Ghalaini selbst stammt aus dem Libanon, er sei es schon immer gewohnt gewesen, dass Christen und Muslime miteinander leben, er selbst sei quasi unter Christen aufgewachsen. „Ich war schon immer auf Dialog eingestimmt“, sagt der mittlerweile pensionierte Baukonstrukteur.

Doch die Veranstaltungen bleiben auf einen Kreis der Interessierten begrenzt. Kritiker auf beiden Seiten bleiben den Veranstaltungen eher fern. Auch sehen Ghalaini wie auch Ulrike Krumm in Karlsruhe eine gewisse Auszehrung ihrer Gesprächskreise. Das Engagement hänge nur an einigen wenigen Aktiven, sagt die Karlsruher Pfarrerin. Riad Ghalaini konstatiert, der Kreis sei gemeinsam in die Jahre gekommen, nur selten kämen Jüngere dazu.

Vielleicht müssen Information und Dialog zwischen den Religionen aber ohnehin früher ansetzen. Denn 40 Prozent der in Deutschland lebenden Muslime sind unter 25 Jahren alt. Mit Gesprächskreisen, Friedensgebeten und Vorträgen sind sie nur schwer zu erreichen.

Deshalb organisierte die Akademie Diözese Rottenburg-Stuttgart zusammen mit muslimischen Jugendverbänden ein Seminar mit dem Titel „Muslime im Web 2.0“. Christian Ströbele, der zuständige Referent der Akademie, beobachtet einen Generationswandel auch in den muslimischen Gemeinden, dem man mit solchen Informationsangeboten für christliche und muslimische Jugendarbeit Rechnung tragen will.
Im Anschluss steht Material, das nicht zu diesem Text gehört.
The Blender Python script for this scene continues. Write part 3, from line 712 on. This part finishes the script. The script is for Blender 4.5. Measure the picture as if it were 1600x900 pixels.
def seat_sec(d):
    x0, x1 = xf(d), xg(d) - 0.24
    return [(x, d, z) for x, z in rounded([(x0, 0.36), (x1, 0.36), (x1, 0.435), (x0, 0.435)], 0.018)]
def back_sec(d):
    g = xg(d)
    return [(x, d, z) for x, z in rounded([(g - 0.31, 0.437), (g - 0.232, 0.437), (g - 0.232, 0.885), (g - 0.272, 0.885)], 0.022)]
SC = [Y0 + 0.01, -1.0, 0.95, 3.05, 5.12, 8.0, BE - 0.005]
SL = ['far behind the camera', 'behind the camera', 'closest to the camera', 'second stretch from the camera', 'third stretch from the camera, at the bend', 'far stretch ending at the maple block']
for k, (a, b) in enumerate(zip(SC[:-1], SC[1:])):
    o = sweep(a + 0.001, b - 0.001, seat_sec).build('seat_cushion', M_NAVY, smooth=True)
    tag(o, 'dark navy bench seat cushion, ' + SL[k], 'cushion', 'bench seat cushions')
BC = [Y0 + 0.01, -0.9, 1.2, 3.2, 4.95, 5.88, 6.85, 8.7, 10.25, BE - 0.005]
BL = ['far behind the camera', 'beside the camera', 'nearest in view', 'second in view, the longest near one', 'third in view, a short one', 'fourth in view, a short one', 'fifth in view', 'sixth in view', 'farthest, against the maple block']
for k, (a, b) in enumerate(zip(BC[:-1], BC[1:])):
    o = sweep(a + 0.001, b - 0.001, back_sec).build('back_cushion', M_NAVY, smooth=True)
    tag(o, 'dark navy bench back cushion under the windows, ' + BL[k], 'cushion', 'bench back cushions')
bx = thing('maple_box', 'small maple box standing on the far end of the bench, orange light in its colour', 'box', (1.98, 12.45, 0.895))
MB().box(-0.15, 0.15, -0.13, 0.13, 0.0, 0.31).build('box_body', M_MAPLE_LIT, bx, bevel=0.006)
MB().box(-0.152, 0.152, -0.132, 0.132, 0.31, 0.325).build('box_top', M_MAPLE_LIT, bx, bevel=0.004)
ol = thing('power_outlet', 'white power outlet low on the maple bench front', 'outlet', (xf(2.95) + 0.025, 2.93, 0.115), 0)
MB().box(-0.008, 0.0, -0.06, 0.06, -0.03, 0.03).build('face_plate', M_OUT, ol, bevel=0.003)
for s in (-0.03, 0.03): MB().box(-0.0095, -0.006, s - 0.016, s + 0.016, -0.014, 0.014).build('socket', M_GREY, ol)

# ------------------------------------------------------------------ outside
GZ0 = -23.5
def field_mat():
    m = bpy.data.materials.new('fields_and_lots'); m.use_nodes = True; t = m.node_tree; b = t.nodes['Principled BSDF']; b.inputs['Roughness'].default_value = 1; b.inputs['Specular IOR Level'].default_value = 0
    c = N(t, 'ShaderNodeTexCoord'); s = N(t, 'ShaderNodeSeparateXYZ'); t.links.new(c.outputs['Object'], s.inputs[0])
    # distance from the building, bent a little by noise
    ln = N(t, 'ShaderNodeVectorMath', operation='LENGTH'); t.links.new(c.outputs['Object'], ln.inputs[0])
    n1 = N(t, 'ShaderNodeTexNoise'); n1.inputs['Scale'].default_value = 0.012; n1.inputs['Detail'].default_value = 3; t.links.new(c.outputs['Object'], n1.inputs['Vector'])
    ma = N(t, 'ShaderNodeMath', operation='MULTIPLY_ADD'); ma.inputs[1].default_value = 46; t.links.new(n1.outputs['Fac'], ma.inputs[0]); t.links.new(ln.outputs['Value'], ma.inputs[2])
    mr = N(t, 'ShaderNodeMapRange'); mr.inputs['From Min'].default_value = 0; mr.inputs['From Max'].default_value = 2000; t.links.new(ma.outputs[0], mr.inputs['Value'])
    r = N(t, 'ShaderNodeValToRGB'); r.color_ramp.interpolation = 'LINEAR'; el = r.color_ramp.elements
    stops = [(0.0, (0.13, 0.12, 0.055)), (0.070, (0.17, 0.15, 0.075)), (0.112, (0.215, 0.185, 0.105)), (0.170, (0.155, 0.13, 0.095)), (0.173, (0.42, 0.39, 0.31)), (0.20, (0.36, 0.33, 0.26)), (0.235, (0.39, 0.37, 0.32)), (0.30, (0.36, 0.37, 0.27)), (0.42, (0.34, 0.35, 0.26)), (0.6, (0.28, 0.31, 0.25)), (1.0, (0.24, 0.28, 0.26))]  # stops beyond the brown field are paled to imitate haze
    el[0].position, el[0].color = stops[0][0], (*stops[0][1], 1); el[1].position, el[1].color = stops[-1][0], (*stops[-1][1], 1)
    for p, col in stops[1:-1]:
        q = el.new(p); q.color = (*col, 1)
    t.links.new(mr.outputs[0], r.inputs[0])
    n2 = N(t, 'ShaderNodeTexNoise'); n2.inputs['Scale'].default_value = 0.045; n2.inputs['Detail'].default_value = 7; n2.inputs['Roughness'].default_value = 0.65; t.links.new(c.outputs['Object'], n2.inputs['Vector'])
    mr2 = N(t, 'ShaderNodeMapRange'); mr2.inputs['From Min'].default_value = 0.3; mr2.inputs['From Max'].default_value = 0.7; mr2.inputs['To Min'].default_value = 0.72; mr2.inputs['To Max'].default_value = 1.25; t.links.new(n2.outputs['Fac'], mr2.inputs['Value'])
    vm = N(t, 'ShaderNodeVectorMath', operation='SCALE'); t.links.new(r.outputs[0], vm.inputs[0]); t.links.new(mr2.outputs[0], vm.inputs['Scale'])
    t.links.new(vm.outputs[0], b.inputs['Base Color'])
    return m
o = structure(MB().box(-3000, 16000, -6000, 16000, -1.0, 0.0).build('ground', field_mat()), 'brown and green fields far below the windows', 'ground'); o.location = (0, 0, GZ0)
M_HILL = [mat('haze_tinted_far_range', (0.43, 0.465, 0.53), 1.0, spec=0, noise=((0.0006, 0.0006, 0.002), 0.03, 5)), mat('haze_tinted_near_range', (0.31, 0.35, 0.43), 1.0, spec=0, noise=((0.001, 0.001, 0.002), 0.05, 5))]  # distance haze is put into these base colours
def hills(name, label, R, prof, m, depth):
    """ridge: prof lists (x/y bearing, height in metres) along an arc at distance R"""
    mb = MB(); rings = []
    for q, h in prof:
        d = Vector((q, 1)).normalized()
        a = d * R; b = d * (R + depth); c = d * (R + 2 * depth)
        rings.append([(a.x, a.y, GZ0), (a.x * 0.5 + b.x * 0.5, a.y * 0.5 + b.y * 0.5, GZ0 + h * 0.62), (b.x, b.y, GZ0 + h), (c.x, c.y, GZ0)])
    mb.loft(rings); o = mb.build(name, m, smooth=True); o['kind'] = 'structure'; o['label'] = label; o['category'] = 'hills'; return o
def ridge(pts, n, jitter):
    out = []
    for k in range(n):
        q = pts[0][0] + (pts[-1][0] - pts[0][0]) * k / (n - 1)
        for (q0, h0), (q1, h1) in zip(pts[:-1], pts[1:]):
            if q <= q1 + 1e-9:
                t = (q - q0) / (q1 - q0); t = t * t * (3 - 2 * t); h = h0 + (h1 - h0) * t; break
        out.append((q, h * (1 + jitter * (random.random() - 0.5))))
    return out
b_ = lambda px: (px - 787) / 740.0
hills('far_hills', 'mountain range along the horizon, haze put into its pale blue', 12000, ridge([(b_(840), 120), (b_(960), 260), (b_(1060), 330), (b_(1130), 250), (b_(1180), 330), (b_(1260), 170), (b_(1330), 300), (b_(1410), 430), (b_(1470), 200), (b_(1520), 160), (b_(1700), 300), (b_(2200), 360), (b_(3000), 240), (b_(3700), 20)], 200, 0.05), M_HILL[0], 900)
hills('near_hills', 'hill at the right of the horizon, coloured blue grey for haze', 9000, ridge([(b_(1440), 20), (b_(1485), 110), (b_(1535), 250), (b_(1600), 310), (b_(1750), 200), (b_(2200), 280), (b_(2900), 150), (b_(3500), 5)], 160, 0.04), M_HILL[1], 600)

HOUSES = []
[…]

Noch etwas früher setzt ein vielbeachtetes Experiment der jüdischen Gemeinde Mannheim an. Sie lud im vergangenen April zum ersten Mal zum Religionsdialog zwischen Juden, Muslimen, Christen und Konfessionslosen ein. Die Zielgruppe des bisher einzigartigen Treffens waren Grundschulkinder und Teenager.